What you have to do -> Starting at the first line of the listing below, repeat each line up to and including the one containing "return t * t * (3 - 2 * t)". Leave out pictures.

Material ->
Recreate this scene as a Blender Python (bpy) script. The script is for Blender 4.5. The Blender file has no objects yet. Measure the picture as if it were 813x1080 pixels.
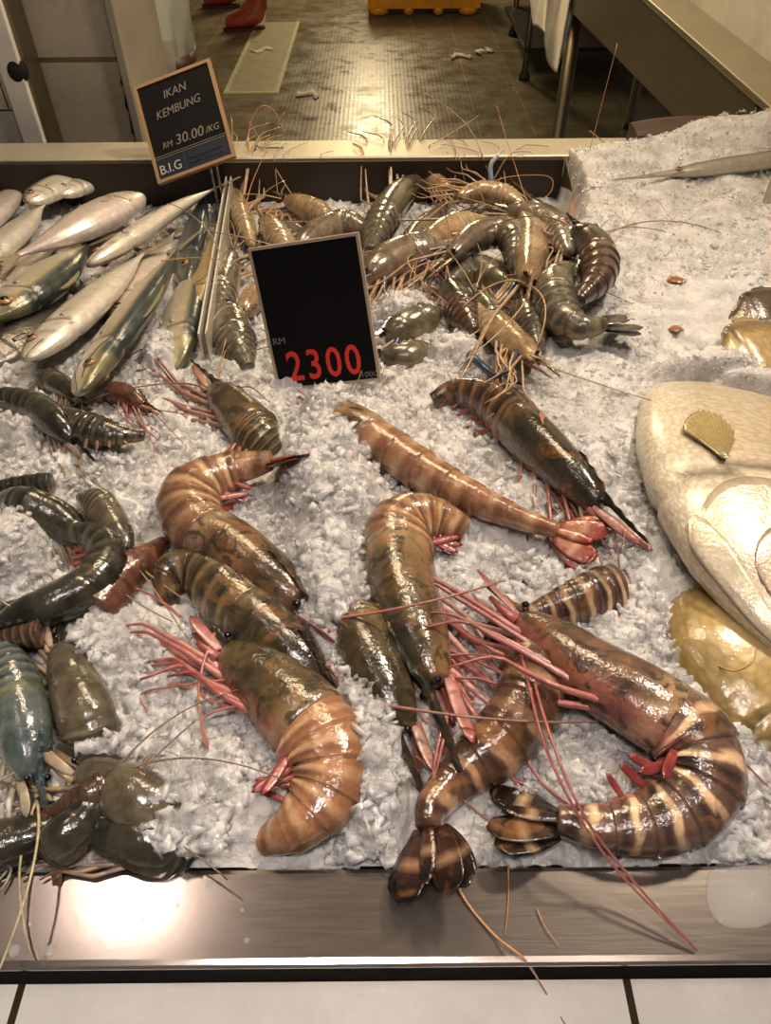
import bpy, math, random
import numpy as np
from mathutils import Vector, Matrix

# ------------------------------------------------------------------ basics
SC = bpy.context.scene
COL = SC.collection
ZR = 0.86                      # height of the steel tray rim above the floor
CAMZ = 1.26
TH, ROLL, FPX = math.radians(45.4), math.radians(-0.5), 780.0
V = Vector
UPZ = V((0, 0, 1))


def lin(c):
    return tuple(((x / 255) / 12.92 if x / 255 <= 0.04045 else ((x / 255 + 0.055) / 1.055) ** 2.4) for x in c)


def sstep(a, b, x):
    t = np.clip((x - a) / (b - a), 0, 1)
    return t * t * (3 - 2 * t)


# ------------------------------------------------------------------ camera
cam = bpy.data.cameras.new('camera')
cam.sensor_fit = 'VERTICAL'
cam.sensor_height = 24.0
cam.lens = FPX * 24.0 / 1080.0
cam.clip_start = 0.01
co = bpy.data.objects.new('camera', cam)
COL.objects.link(co)
co.location = (0, 0, CAMZ)
co.rotation_euler = (Matrix.Rotation(math.pi / 2 - TH, 3, 'X') @ Matrix.Rotation(ROLL, 3, 'Z')).to_euler()
SC.camera = co
CM = co.rotation_euler.to_matrix()
CO = V((0, 0, CAMZ))


def ray(px, py):
    return CM @ V(((px - 406.5) / FPX, (540 - py) / FPX, -1.0))


def onz(px, py, z):
    d = ray(px, py)
    return CO + d * ((z - CAMZ) / d.z)


def ony(px, py, y):
    d = ray(px, py)
    return CO + d * (y / d.y)


def onx(px, py, x):
    d = ray(px, py)
    return CO + d * (x / d.x)


# ------------------------------------------------------------------ ice height (smooth)
BUMPS = []


def bump(px, py, sx, sy, amp, rot=0.0):
    p = onz(px, py, ZR - 0.015)
    BUMPS.append((p.x, p.y, sx, sy, amp, math.cos(rot), math.sin(rot)))


def Hs(x, y):
    x = np.asarray(x, float)
    y = np.asarray(y, float)
    left = np.interp(y, [0.10, 0.137, 0.2, 0.4, 0.6, 0.8, 1.0, 1.12, 1.3], [-.007, -.007, .001, -.002, -.018, -.038, -.055, -.066, -.07])
    right = np.interp(y, [0.10, 0.137, 0.2, 0.4, 0.6, 0.8, 1.0, 1.10, 1.18, 1.3], [-.007, -.006, .004, .012, .012, .012, .012, .006, -.02, -.05])
    edge = np.interp(y, [0.1, 0.5, 0.75, 0.9, 1.0, 1.2], [0.10, 0.11, 0.165, 0.235, 0.262, 0.268])
    wdt = np.interp(y, [0.1, 0.5, 0.9, 1.0, 1.2], [0.10, 0.09, 0.05, 0.02, 0.012])
    k = sstep(edge - wdt * .5, edge + wdt * .5, x)
    h = ZR + left * (1 - k) + right * k
    for bx, by, sx, sy, a, c, s in BUMPS:
        dx, dy = x - bx, y - by
        u, v = c * dx + s * dy, -s * dx + c * dy
        h = h + a * np.exp(-.5 * ((u / sx) ** 2 + (v / sy) ** 2))
    return h


def H(x, y):
    return float(Hs(x, y))


MOUNDS = []


def mound(px, py, sx, sy, amp, rot=0.0):
    p = onz(px, py, ZR - 0.002)
    MOUNDS.append((p.x, p.y, sx, sy, amp, math.cos(rot), math.sin(rot)))


def Hm(x, y):
    x = np.asarray(x, float)
    y = np.asarray(y, float)
    h = np.zeros(np.broadcast(x, y).shape)
    for bx, by, sx, sy, a, c, s in MOUNDS:
        dx, dy = x - bx, y - by
        u, v = c * dx + s * dy, -s * dx + c * dy
        h = np.maximum(h, a * np.exp(-((u / sx) ** 2 + (v / sy) ** 2) ** 2))
    return h


mound(350, 525, .036, .080, .034, .15)
mound(350, 620, .026, .070, .030, .1)
mound(350, 450, .024, .030, .024)
mound(395, 800, .018, .055, .016)
mound(372, 735, .018, .04, .014, .4)
mound(425, 318, .035, .03, .026)
mound(480, 360, .03, .02, .020)
mound(192, 872, .022, .030, .020)
mound(215, 900, .020, .02, .014)
mound(112, 800, .016, .012, .014)
mound(28, 592, .022, .03, .022)
mound(108, 690, .022, .03, .014)
mound(8, 460, .03, .02, .02)
mound(170, 365, .016, .03, .018)
mound(230, 850, .03, .03, .010)
mound(420, 560, .006, .02, .0)
mound(740, 412, .05, .018, .026)
mound(800, 424, .05, .012, .020)
bump(345, 408, .05, .02, -.012)
bump(352, 590, .022, .075, .010)          # the mound between the big prawns
bump(330, 470, .03, .04, .012)
bump(385, 450, .05, .03, .006)
bump(395, 800, .016, .05, .010)
bump(230, 850, .03, .03, .006)
bump(30, 590, .02, .03, .016)
bump(110, 690, .025, .03, .006)
bump(100, 490, .05, .03, .010)
bump(170, 350, .02, .045, .012)
bump(590, 600, .10, .04, -.004)
bump(650, 780, .05, .04, .004)
bump(700, 640, .035, .06, .012)
bump(785, 170, .11, .045, .055)
bump(650, 190, .06, .03, .012)
bump(465, 325, .06, .03, .006)


def at(px, py, dz=0.0):
    """Where the sight line meets the ice, dz above it."""
    z = ZR
    for _ in range(30):
        p = onz(px, py, z)
        z += 0.6 * (H(p.x, p.y) + dz - z)
    return onz(px, py, z)


def surf(x, y):
    if y < 0.0935:
        return 0.802
    if y < 0.139:
        return ZR + .001
    h = H(x, y) + float(Hm(x, y)) * .8
    return max(h, ZR + .001) if y > 1.11 else h


# ------------------------------------------------------------------ materials
MATS = {}


def newmat(name):
    m = bpy.data.materials.new(name)
    m.use_nodes = True
    nt = m.node_tree
    return m, nt, nt.nodes['Principled BSDF']


def N(nt, typ, **kw):
    n = nt.nodes.new(typ)
    for k, v in kw.items():
        if k.startswith('i_'):
            n.inputs[k[2:]].default_value = v
        else:
            setattr(n, k, v)
    return n


def ramp(nt, fac, stops):
    r = nt.nodes.new('ShaderNodeValToRGB')
    el = r.color_ramp.elements
    while len(el) < len(stops):
        el.new(0.5)
    for e, (p, c) in zip(el, stops):
        e.position = p
        e.color = (*c, 1) if len(c) == 3 else c
    nt.links.new(fac, r.inputs['Fac'])
    return r


def plain(name, rgb, rough=.5, metal=0., **kw):
    if name in MATS:
        return MATS[name]
    m, nt, b = newmat(name)
    b.inputs['Base Color'].default_value = (*lin(rgb), 1)
    b.inputs['Roughness'].default_value = rough
    b.inputs['Metallic'].default_value = metal
    for k, v in kw.items():
        b.inputs[k.replace('_', ' ')].default_value = v
    # slight procedural variation
    tc = N(nt, 'ShaderNodeTexCoord')
    no = N(nt, 'ShaderNodeTexNoise', i_Scale=14.0, i_Detail=5.0)
    nt.links.new(tc.outputs['Object'], no.inputs['Vector'])
    c = lin(rgb)
    r = ramp(nt, no.outputs['Fac'], [(.25, tuple(x * .82 for x in c)), (.75, tuple(min(1, x * 1.12) for x in c))])
    nt.links.new(r.outputs['Color'], b.inputs['Base Color'])
    MATS[name] = m
    return m


def wet(name, scale=70., lo=.55, hi=1.25, rough=.2, coat=.6, sss=.0, bumpk=.0006, stain=None, metal=0., spec=.5, marble=None):
    """Wet skin/shell: painted pattern from the mesh's Col attribute, broken up by noise."""
    m, nt, b = newmat(name)
    a = N(nt, 'ShaderNodeAttribute', attribute_name='Col')
    tc = N(nt, 'ShaderNodeTexCoord')
    n1 = N(nt, 'ShaderNodeTexNoise', i_Scale=scale, i_Detail=5.0, i_Roughness=.6, i_Distortion=.6)
    nt.links.new(tc.outputs['Object'], n1.inputs['Vector'])
    r = ramp(nt, n1.outputs['Fac'], [(.3, (lo,) * 3), (.72, (hi,) * 3)])
    mx = N(nt, 'ShaderNodeMix', data_type='RGBA', blend_type='MULTIPLY')
    mx.inputs[0].default_value = 1
    nt.links.new(a.outputs['Color'], mx.inputs[6])
    nt.links.new(r.outputs['Color'], mx.inputs[7])
    out = mx.outputs[2]
    if stain:
        n2 = N(nt, 'ShaderNodeTexNoise', i_Scale=scale * .55, i_Detail=3.0, i_Distortion=1.2)
        mp = N(nt, 'ShaderNodeMapping')
        mp.inputs['Location'].default_value = (3, 1, 7)
        nt.links.new(tc.outputs['Object'], mp.inputs['Vector'])
        nt.links.new(mp.outputs['Vector'], n2.inputs['Vector'])
        r2 = ramp(nt, n2.outputs['Fac'], [(.55, (0, 0, 0)), (.7, (.55,) * 3)])
        m2 = N(nt, 'ShaderNodeMix', data_type='RGBA')
        nt.links.new(r2.outputs['Color'], m2.inputs[0])
        nt.links.new(out, m2.inputs[6])
        m2.inputs[7].default_value = (*lin(stain), 1)
        out = m2.outputs[2]
    if marble:
        n4 = N(nt, 'ShaderNodeTexNoise', i_Scale=42.0, i_Detail=4.0, i_Distortion=2.2, i_Roughness=.55)
        nt.links.new(tc.outputs['Object'], n4.inputs['Vector'])
        r4 = ramp(nt, n4.outputs['Fac'], [(.50, (0, 0, 0)), (.60, (.82,) * 3)])
        m4 = N(nt, 'ShaderNodeMix', data_type='RGBA')
        nt.links.new(r4.outputs['Color'], m4.inputs[0])
        nt.links.new(out, m4.inputs[6])
        m4.inputs[7].default_value = (*lin(marble), 1)
        out = m4.outputs[2]
    nt.links.new(out, b.inputs['Base Color'])
    b.inputs['Roughness'].default_value = rough
    b.inputs['Metallic'].default_value = metal
    b.inputs['Specular IOR Level'].default_value = spec
    b.inputs['Coat Weight'].default_value = coat
    b.inputs['Coat Roughness'].default_value = .06
    if sss:
        b.inputs['Subsurface Weight'].default_value = sss
        b.inputs['Subsurface Radius'].default_value = (.006, .004, .003)
        b.inputs['Subsurface Scale'].default_value = 1.0
    n3 = N(nt, 'ShaderNodeTexNoise', i_Scale=420.0, i_Detail=3.0)
    nt.links.new(tc.outputs['Object'], n3.inputs['Vector'])
    bp = N(nt, 'ShaderNodeBump', i_Strength=.5, i_Distance=bumpk)
    nt.links.new(n3.outputs['Fac'], bp.inputs['Height'])
    n5 = N(nt, 'ShaderNodeTexNoise', i_Scale=130.0, i_Detail=2.0)
    nt.links.new(tc.outputs['Object'], n5.inputs['Vector'])
    bp2 = N(nt, 'ShaderNodeBump', i_Strength=.5, i_Distance=bumpk * 1.1)
    nt.links.new(n5.outputs['Fac'], bp2.inputs['Height'])
    nt.links.new(bp.outputs['Normal'], bp2.inputs['Normal'])
    nt.links.new(bp2.outputs['Normal'], b.inputs['Normal'])
    nt.links.new(bp2.outputs['Normal'], b.inputs['Coat Normal'])
    MATS[name] = m
    return m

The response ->
Recreate this scene as a Blender Python (bpy) script. The script is for Blender 4.5. The Blender file has no objects yet. Measure the picture as if it were 813x1080 pixels.
import bpy, math, random
import numpy as np
from mathutils import Vector, Matrix

# ------------------------------------------------------------------ basics
SC = bpy.context.scene
COL = SC.collection
ZR = 0.86                      # height of the steel tray rim above the floor
CAMZ = 1.26
TH, ROLL, FPX = math.radians(45.4), math.radians(-0.5), 780.0
V = Vector
UPZ = V((0, 0, 1))


def lin(c):
    return tuple(((x / 255) / 12.92 if x / 255 <= 0.04045 else ((x / 255 + 0.055) / 1.055) ** 2.4) for x in c)


def sstep(a, b, x):
    t = np.clip((x - a) / (b - a), 0, 1)
    return t * t * (3 - 2 * t)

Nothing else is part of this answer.